従業員の社内代表機関である事業所委員会(Betriebsrat)の活動に必要な経費は雇用主が負担しなければならない。これは事業所体制法(BetrVG)40条1項に記された決まりである。しかし、何が必要な経費かということをめぐっては雇用主と事業所委員の間でしばしば意見の相違が生じる。ここでは事業所委員長の弁論講習会参加をめぐる係争で最高裁の連邦労働裁判所(BAG)が下した1月に下した決定(訴訟番号:7 ABR 94/09)をお伝えする。
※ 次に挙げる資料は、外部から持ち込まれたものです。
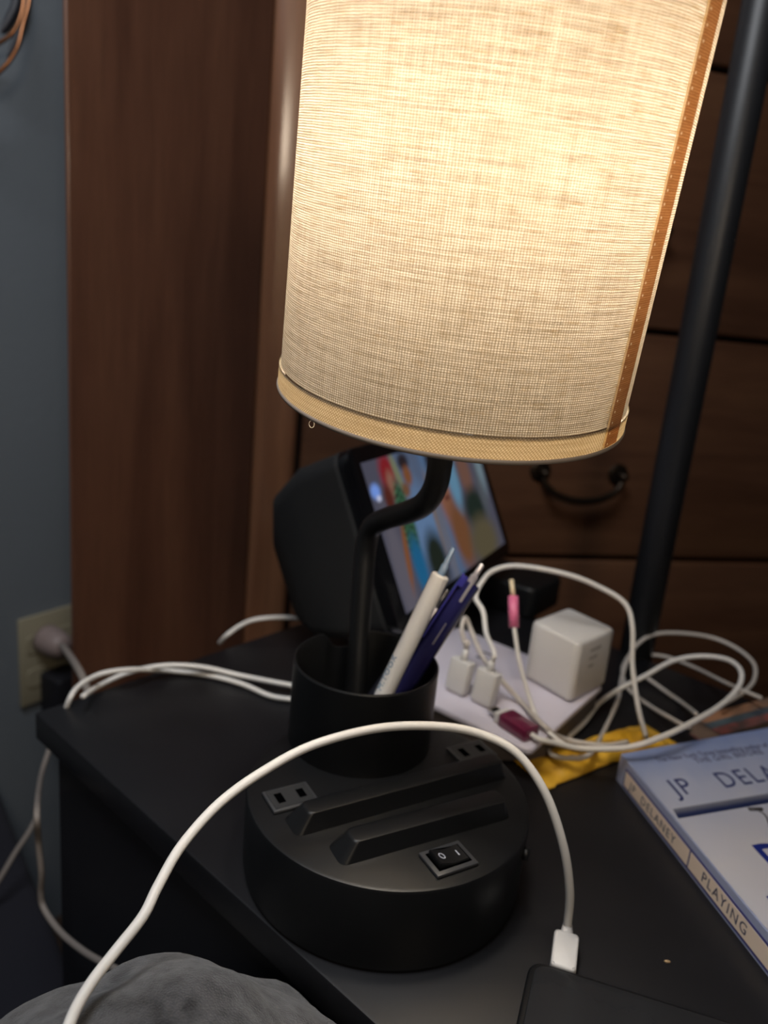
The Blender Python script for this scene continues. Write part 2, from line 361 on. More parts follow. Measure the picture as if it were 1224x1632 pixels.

\裁判を起こしたのは従業員900人の企業A社で運転手として雇われている事業所委員長。従業員集会や事業所委員の会合など人前で話す機会が多いことから、1週間の弁論講習会への参加許可と費用負担を雇用主に申請した。これが受け入れられなかったため、提訴した。
\連邦労裁はこの問題で、事業所委員の業務遂行に必要な知識をもたらす研修への参加を認めた事業所体制法(BetrVG)37条6項第1文の規定を指摘。事業所委員長には弁論講習会への参加が必要なこともありうるとの原則判断を示した。
\ただ、原告は講習会への参加を申請した際に開催される場所と日時を正確に記述していなかったため、どの講習会に参加するのかが不明確だったとも指摘。被告のA社が申請を却下したのは妥当だと言い渡した。